Aula de Jornalismo na publicação do roubo do Enem

Isaque Costa
Observatório de Mídia
4 min readDec 19, 2017

No dia 30 de setembro de 2009 a jornalista Renata Cafardo, recebeu uma ligação na redação do jornal Estadão, que iria impactar a vida de quatro milhões de estudantes de todo o Brasil. Um homem afirmava ter roubado a prova do Enem e queria vende-la por 500 mil reais.

Cafardo, especialista na área de educação, de imediato queria ir encontrar Gregory Camilo, responsável por negociar a venda das provas, mas seu editor na época foi contra a ideia de ir encontrar o até então suspeito do possível roubo. Após convencer seus colegas de trabalho, montaram uma mini operação para que ela pudesse ter contato com a prova.

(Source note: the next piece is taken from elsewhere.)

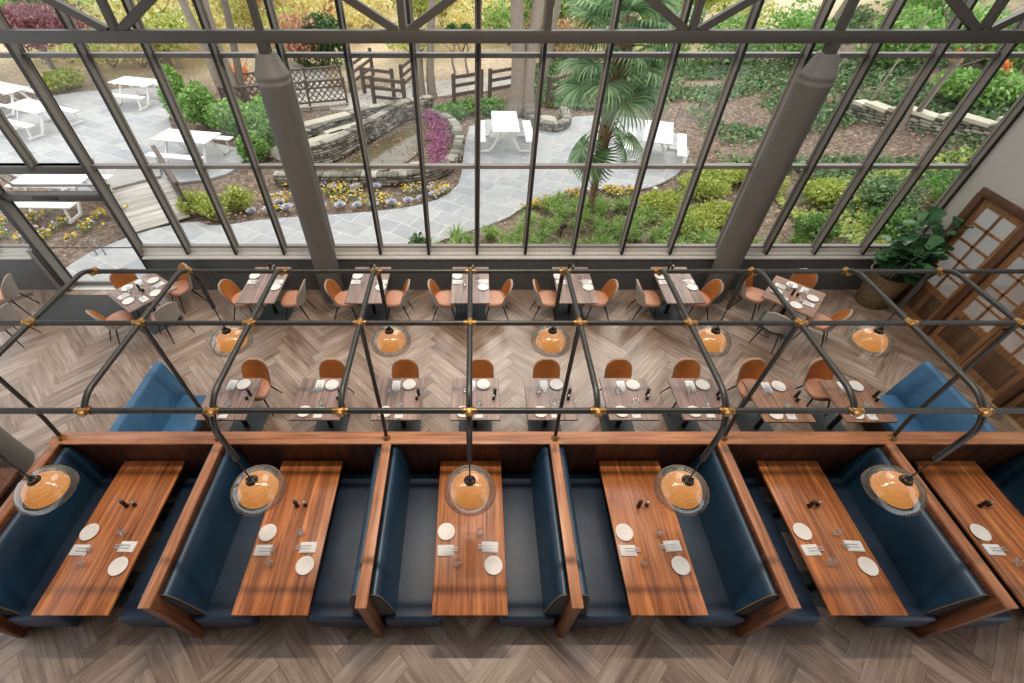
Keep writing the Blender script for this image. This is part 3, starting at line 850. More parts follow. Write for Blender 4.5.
# window row
tW = None
for k, x in enumerate((-4.02,-2.02,-0.07,1.92,3.90)):
    if tW is None: tW = make_table(0.72, 1.12, M['sheen_top'], (0.3,0.36)); o = tW; o.location = (x,6.865,0)
    else: o = dup(tW, (x,6.865,0))
    tag(o, 'long dining table against the window wall, %s window table from the left' % ords[k], 'table', 'tables along the window')
    put_chair(x-0.50, 6.80, -PI/2, 'tan leather chair on the left of the %s window table from the left' % ords[k], 'chairs along the window')
    put_chair(x+0.50, 6.80, PI/2, 'tan leather chair on the right of the %s window table from the left' % ords[k], 'chairs along the window')
    t = 'on the %s window table from the left' % ords[k]; g = 'on the window tables'
    place(x, 6.865, 0, (-0.26,0.24), (-0.25,0.05), 0, (-0.10,-0.04), 'at the left place '+t, g)
    place(x, 6.865, 0, (0.25,-0.11), (0.25,0.06), PI, (0.15,0.22), 'at the right place '+t, g)
    put('pepper_mill', x-0.03, 7.34, TZ+0.0005, 0, t, 'shakers '+g); put('salt_shaker', x+0.05, 7.35, TZ+0.0005, 0, t, 'shakers '+g)
# angled four-seat tables
def four(cx, cy, rz, mat, nm, w=0.88):
    o = make_table(w, w, mat, (0.3,0.3)); o.location = (cx,cy,0); o.rotation_euler = (0,0,rz)
    tag(o, 'square four-seat table set at an angle %s' % nm, 'table')
    sides = [('back right', 0), ('back left', PI/2), ('front left', PI), ('front right', -PI/2)]
    for nme, a in sides:
        q = rz+a
        # seat direction: outward normal of side at angle q
        dx, dy = math.cos(q), math.sin(q)
        put_chair(cx+dx*0.60, cy+dy*0.60, q+PI/2, 'tan and grey chair at the %s of the angled table %s' % (nme, nm), 'chairs at the angled tables')
        t = 'at the %s of the angled table %s' % (nme, nm)
        g = 'on the angled tables'
        place(cx, cy, q-PI/2, (-0.12,0.29), (0.1,0.28), -PI/2, (0.14,0.13), t, g)
    put('pepper_mill', cx-0.03, cy+0.02, TZ+0.0005, 0, 'on the angled table '+nm, 'shakers on the angled tables')
    put('salt_shaker', cx+0.05, cy-0.02, TZ+0.0005, 0, 'on the angled table '+nm, 'shakers on the angled tables')
four(-6.27, 6.66, math.radians(54), M['sheen_top'], 'by the glass doors')
four(5.97, 6.53, math.radians(48), M['tan_top'], 'by the potted fig')
# two chairs at the far left
put_chair(-9.28, 6.92, PI/2+0.25, 'grey-backed chair at the far left edge, one nearer the window', 'chairs at the far left')
put_chair(-8.72, 6.12, PI/2-0.1, 'grey-backed chair at the far left edge, one farther from the window', 'chairs at the far left')

# blue settees at both ends of the middle row
def settee(x, s, label):
    """s=+1: backrest on the left, seat faces +x"""
    r = empty('settee', (x, 0, 0)); tag(r, label, 'sofa')
    prof = [(0.0,0.05),(0.22,0.05),(0.20,0.48),(0.13,1.08),(0.11,1.11),(0.06,1.12),(0.02,1.10),(0.0,1.06)]
    MB().prism([(s*p, z) for p, z in prof], 3.26, 4.53).build('backrest', M['blue'], r, 50)
    a, c = sorted((s*0.18, s*0.66))
    MB().rbox(a, c, 3.26, 4.42, 0.32, 0.47, 0.04, 3).build('seat_cushion', M['blue'], r)
    a, c = sorted((s*0.20, s*0.62))
    MB().rbox(a, c, 3.28, 4.38, 0.03, 0.325, 0.006, 1).build('plinth', M['dark_wood'], r)
settee(-4.80, 1, 'blue upholstered settee at the left end of the middle row')
settee(6.86, -1, 'blue upholstered settee at the right end of the middle row, facing left')

# column and low screen at the left edge
cl = MB().lathe([(0.32,0),(0.32,ZT)], n=40, closed_top=True, closed_bot=True).build('column', M['column'])
cl.location = (-6.95, 3.40, 0); tag(cl, 'thick round grey column at the left edge beside the booths', 'column')
r = empty('side_cabinet', (-6.35, 2.35, 0)); tag(r, 'dark wood cabinet at the left edge behind the leftmost booth bench', 'cabinet')
MB().rbox(-0.5, 0.45, -0.45, 0.55, 0, 0.78, 0.006).build('body', M['dark_wood'], r)
MB().rbox(-0.54, 0.49, -0.49, 0.59, 0.78, 0.83, 0.008).build('top', M['post_wood'], r)

# ------------------------------------------------------------------ pipe frame with pendants
HX = [-0.04+1.063*j for j in range(-4, 6)]
HT = 3.14; BR = 0.30; YF = 2.13; YB = 4.23; PR = 0.026
YC = YF+BR-BR*math.cos(PI/4); ZC = HT-BR+BR*math.sin(PI/4); YA = YB-BR+BR*math.cos(PI/4)
YM = 3.19
pf = empty('pipe_frame', (0, YM, 0)); tag(pf, 'gunmetal pipe frame with brass fittings standing on the booth wall', 'pipe frame')
def P_(p): return (p[0], p[1]-YM, p[2])
RX1 = XW
MB().tube([P_((HX[0],YA,ZC)),P_((RX1,YA,ZC))], PR, 12).build('rail', M['pipe'], pf)
MB().tube([P_((-5.7,YM,HT)),P_((RX1,YM,HT))], PR, 12).build('rail', M['pipe'], pf)
MB().tube([P_((-5.7,YC,ZC)),P_((RX1,YC,ZC))], PR, 12).build('rail', M['pipe'], pf)
HPZ = HT+0.03
def hoop(x, front, back):
    pts = []
    n = 8
    zt = HT+0.0
    if front: pts += [(x,YF,2.43),(x,YF,zt-BR-0.05)]
    a0 = PI if front else PI*0.75
    for k in range(n+1):
        a = a0+(PI/2-a0)*k/n
        pts.append((x, YF+BR+BR*math.cos(a), zt-BR+BR*math.sin(a)))
    a1 = 0 if back else PI*0.25
    for k in range(n+1):
        a = PI/2+(a1-PI/2)*k/n
        pts.append((x, YB-BR+BR*math.cos(a), zt-BR+BR*math.sin(a)))
    if back: pts += [(x,YB,zt-BR-0.05),(x,YB,2.43)]
    return MB().tube([P_(p) for p in pts], PR, 12)
for j, x in enumerate(HX):
    back = (j % 2 == 1)
    hoop(x, not back, back).build('hoop', M['pipe'], pf)
fit0 = None
def fitting(p):
    global fit0
    if fit0 is None:
        b = MB()
        b.lathe([(0.0,-0.036),(0.024,-0.032),(0.034,-0.016),(0.036,0),(0.034,0.016),(0.024,0.032),(0.0,0.036)], n=14)
        b.tube([(-0.062,0,0),(-0.05,0,0),(-0.046,0,0),(0.046,0,0),(0.05,0,0),(0.062,0,0)], [0.031,0.033,0.029,0.029,0.033,0.031], 12)
        b.tube([(0,-0.045,0.0),(0,0.045,0.0)], 0.031, 12)
        fit0 = b.build('fitting', M['brass'], pf); fit0.location = P_(p)
    else:
        c = fit0.copy(); COL.objects.link(c); c.parent = pf; c.location = P_(p)
for x in HX:
    fitting((x,YA,ZC)); fitting((x,YM,HT)); fitting((x,YC,ZC))
for x in (-5.19,-3.22,-1.10,1.02,3.14,5.26):
    po = MB().tube([P_((x,YM-0.06,HZ)),P_((x,YM-0.02,1.6)),P_((x,YM,HT))], PR*0.9, 12).build('post', M['pipe'], pf)
    MB().lathe([(0.05,0),(0.05,0.012),(0.034,0.03),(0.032,0.06)], P_((x,YM-0.06,HZ)), 16, True, True).build('base_fitting', M['brass'], po)
# the pendant (origin at the end of the pipe)
def make_pendant():
    r = empty('pendant_lamp')
    MB().tube([(0,0,0.0),(0,0,-0.36)], 0.007, 8).build('stem', M['black_metal'], r)
    cp = MB().lathe([(0.0,-0.33),(0.018,-0.332),(0.02,-0.352),(0.034,-0.358),(0.036,-0.385),(0.056,-0.392),(0.06,-0.402),(0.052,-0.412),(0.0,-0.414)], n=24).build('cap', M['black_metal'], r)
    MB().lathe([(0.036,-0.362),(0.041,-0.366),(0.041,-0.378),(0.036,-0.382)], n=18).build('collar', M['brass'], cp)
    for k in range(2):
        cp_a = PI*k
        MB().tube([(0.03*math.cos(cp_a),0.03*math.sin(cp_a),-0.35),(0.045*math.cos(cp_a),0.045*math.sin(cp_a),-0.36),(0.05*math.cos(cp_a),0.05*math.sin(cp_a),-0.395)], 0.006, 6).build('clip', M['black_metal'], cp)
    prof = [(0.055,-0.398),(0.11,-0.406),(0.165,-0.43),(0.21,-0.47),(0.242,-0.52),(0.258,-0.575),(0.262,-0.62)]
    MB().lathe(prof, n=40).build('glass_shade', M['smoke_glass'], r)
    prof = [(0.04,-0.425),(0.085,-0.435),(0.13,-0.46),(0.165,-0.50),(0.186,-0.55),(0.194,-0.60)]
    MB().lathe(prof, n=40).build('inner_shade', M['amber'], r)
    MB().lathe([(0.0,-0.42),(0.014,-0.425),(0.016,-0.45),(0.035,-0.48),(0.04,-0.51),(0.03,-0.545),(0.0,-0.555)], n=16).build('bulb', M['bulb'], r)
    return r
def bulbmat():
    m, nt, out = new_mat('warm_bulb')
    e = N(nt, 'ShaderNodeEmission', {'Color': lin((255,190,110)), 'Strength': 6.0}); nt.links.new(e.outputs[0], out.inputs[0]); return m
M['bulb'] = bulbmat()
pen = None
nf = 0; nb = 0
for j, x in enumerate(HX):
    back = (j % 2 == 1); loc = (x, YB if back else YF, 2.43)
    if pen is None: pen = make_pendant(); o = pen; o.location = loc
    else: o = dup(pen, loc)
    if back:
        lab = 'amber and smoked glass pendant lamp above the aisle, %s from the left' % ords[nb]; nb += 1
    else:
        lab = 'amber and smoked glass pendant lamp above the booths, %s from the left' % ords[nf]; nf += 1
    tag(o, lab, 'lamp', 'pendant lamps on the pipe frame')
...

E seus superiores determinaram que ela logo de cara deveria deixar claro que o Estadão não comprava informação.

Diferente de outros veículos de comunicação, como a Folha de São Paulo e a revista Época que não levaram à sério a chamada que informava o roubo da prova do Enem, Renata Cafardo retornou a ligação e marcou um encontro em um café próximo a sede do Estadão, para que pudesse ver se realmente tinham a prova. Foi ao encontro com dois colegas de trabalho, Sergio Pompeu e o fotógrafo Evelson de Freitas, que ficaram de longe para fotografar os homens que iria encontrar ela, gravadores nos bolsos e uma única ordem de seus superiores, falar em alto e bom som que o jornal Estado de São Paulo não compra informação.

Em uma palestra ministrada na Semana Estado de Jornalismo em outubro de 2017, na sede do Estadão, a jornalista relata que chegou ao local do encontro muito nervosa, e que de tão tensa não conseguiu cumprir a única ordem que lhe foi dada. Sentou na mesa com os dois criminosos e pediu para ver a prova. Para que pudesse depois confirmar a veracidade do documento, decorou uma questão e a devolveu, disse que voltaria para a redação e entraria em contato com eles assim que tivesse a resposta de seus superiores em relação ao dinheiro. Fato que não aconteceria.

Os editores Ricardo Gandour, Mar­celo Beraba e Luciana Constantino, reu­nidos com Renata Cafardo e Sérgio Pompeu, decidiram não publicar a história de imediato. Precisavam confirmar que era mesmo o Enem. Por já ter trabalhado na área de educação, tinha contato com fontes importantes, uma delas era o na época ministro da educação, Fernando Haddad, assim entrou em contato com o Ministro e ditou a questão que tinha memorizado. Haddad entrou em contato com o MEC para que confirmassem se a questão era realmente do Enem. Após horas de espera, Fernando Haddad e o presidente do Inep, Reynaldo Fernandes, confirmaram o vazamento do Enem, para a repórter.

Depois de 17 horas de trabalho e com pouco tempo restante antes do fechamento do jornal do dia seguinte, Renata Cafardo conseguiu publicar o furo mais importante do ano de 2009, três dias antes da aplicação da prova para estudantes do Brasil inteiro. Esse caso é uma verdadeira aula de como se deve fazer uma apuração antes de publicar um furo jornalístico. Verificou os fatos de forma criteriosa, e ouviu as partes de maneira adequada, quando esperou a confirmação de Fernando Haddad e demonstrou muita coragem e determinação.

Após a veiculação da matéria Fernanda foi ameaçada de morte e protegida pela polícia. Depois de serem identificados através das fotos feitas pelo fotógrafo do Estadão, os criminosos foram condenados. O Enem foi adiado e a prova foi aplicada com sucesso posteriormente. Hoje o Exame Nacional do Ensino Médio tem credibilidade, mas o roubo de 2009 retardou a consolidação do exame no Brasil no que se diz respeito a sua confiabilidade.

Um episódio desses reafirma aquela visão de que para fazer Jornalismo de qualidade o repórter precisa ir às ruas e estar em contato com a notícia pessoalmente. É possível sim fazer uma matéria séria e interessante por telefone e através de emails, mas os textos que mais instigam o interesse do leitor são aqueles que o contato com as fontes fica evidente.

Nos dias de hoje o Jornalismo que copia textos de vários sites e recriam as notícias é muito comum, e por muitos profissionais é considerado um Jornalismo sem alma, mas por outros se gerar muitas visualizações já está valendo.

Renata Cafardo brincou na palestra na semana de Jornalismo do Estadão, que fez a matéria da sua vida, mas não teve a capa da sua vida, devido ao tempo mínimo que tinham para o fechamento do jornal, assim não foi possível fazer uma capa muito elaborada. Essas 17 horas que a jornalista trabalhou para confirmar os fatos e publicar o furo que mudou sua vida profissional, é um exemplo de que da para fazer Jornalismo de qualidade, precisa ter coragem, determinação, curiosidade e sempre ir atrás da verdade, preceitos básicos e talvez perdidos.